6. Changes in international exchange rates affect the relative purchasing power of a nation’s currency.

  • When the U.S. dollar falls in value relative to other another country’s currency, imports from that country become more expensive for American buyers and exports to that country become cheaper for the foreign buyers.
  • When the U.S. dollar rises in value relative to another country’s currency, imports from that country become less expensive for American buyers and exports to that country become more expensive for the foreign buyers.

7. The balance of trade always balances.

  • The balance of payments measures both goods and services (current account) and financial (capital account) trade flows.
  • A trade deficit occurs when imports of goods and services exceed exports. However, a deficit in goods and services (current account) must be accompanied by a surplus in the financial account (capital account.)
  • A surplus in financial transactions means Americans are net borrowers from foreign countries and foreign countries are net investors in the U.S.
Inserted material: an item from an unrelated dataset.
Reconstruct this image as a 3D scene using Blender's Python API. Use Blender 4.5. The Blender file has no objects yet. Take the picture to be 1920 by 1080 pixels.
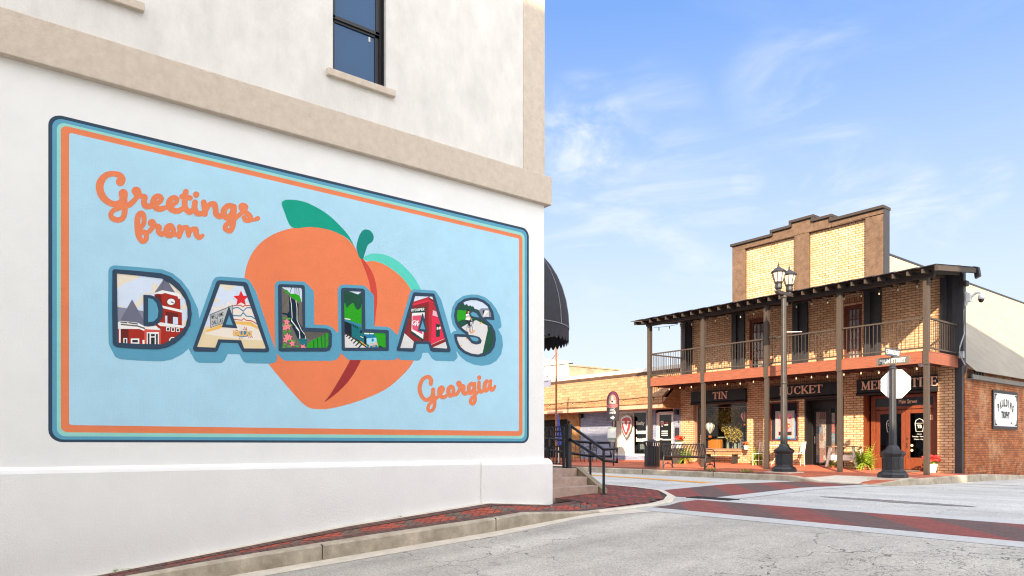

Ideas To Take Away From This Lesson

  • International trade is similar to all other trade – people choose to trade.
  • Trade allows people to specialize in their lowest opportunity cost production.
  • Comparative advantage encourages specialization and trade, both domestically and internationally.
  • Specialization increases productivity and economic growth.
  • Exchange rates reflect supply and demand for nations’ currencies and changes in currency values affect the flow of trade.
  • Trade in goods, services, capital, and financial assets always balances. Balance of Payments accounting provides information about exchanges of goods, services, and financial transactions among people in different countries.